Bullish Hikkake
The Bullish Hikkake is a short-term pattern that begins with an inside bar (a candle fully contained within the prior candle’s range) followed by a false breakout to the downside. The market then reverses upward, trapping sellers and rewarding buyers.

Candle Formation Breakdown
- First Candle: A large candle setting the range.
- Second Candle: An inside bar (smaller candle within the first candle’s high-low range).
- Third Candle: A bearish breakout candle that closes below the inside bar’s low.
- Fourth Candle (and beyond): Price reverses upward, closing above the inside bar’s high, confirming the bullish Hikkake.
Key Traits to Recognize
- Begins with an inside bar setup.
- False downside breakout traps sellers.
- Confirmation occurs when price closes above the inside bar’s high.
- Stronger when accompanied by high trading volume.
Market Psychology Behind the Pattern
- Sellers believe the downside breakout signals continuation lower.
- Buyers step in, reversing the move and forcing sellers to cover.
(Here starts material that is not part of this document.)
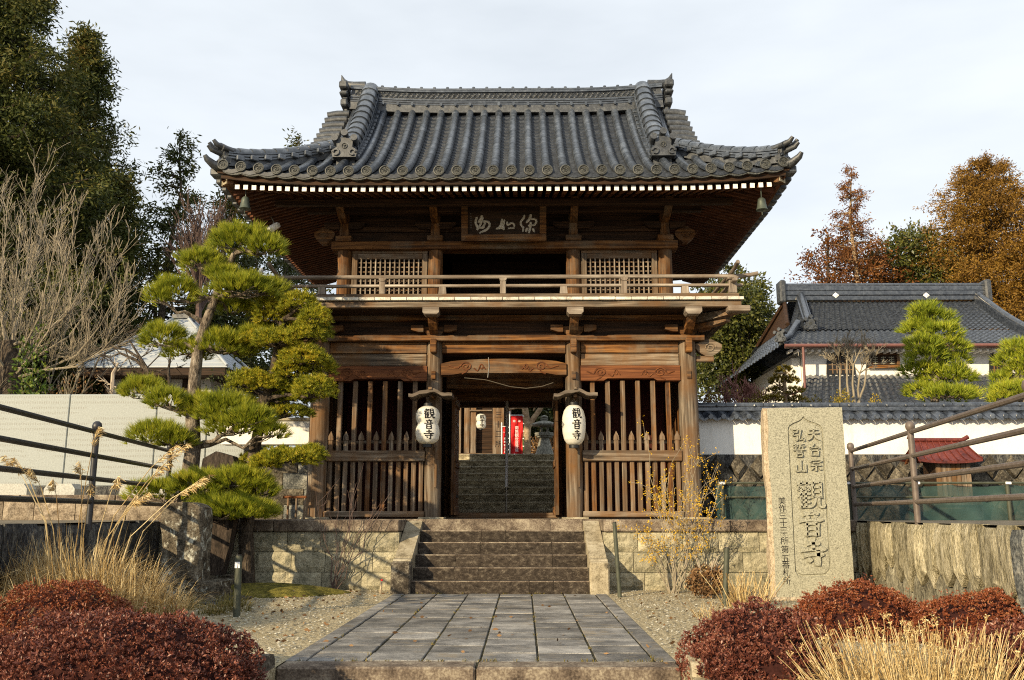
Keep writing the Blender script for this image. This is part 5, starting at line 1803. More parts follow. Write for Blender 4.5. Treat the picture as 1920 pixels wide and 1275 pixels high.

- This “trap” creates strong upward momentum, often leading to a short-term rally.
Limitations to Keep in Mind
- The Bullish Hikkake is a short-term pattern; it may not signal long-term reversals.
- Without confirmation, the false breakout may continue downward.
- Should be combined with other indicators (RSI, MACD, moving averages) for stronger signals.
Final Thoughts
The Bullish Hikkake candlestick pattern is a clever setup that traps sellers and rewards buyers. Recognizing it after an inside bar formation can help traders anticipate sharp upward moves and position themselves early.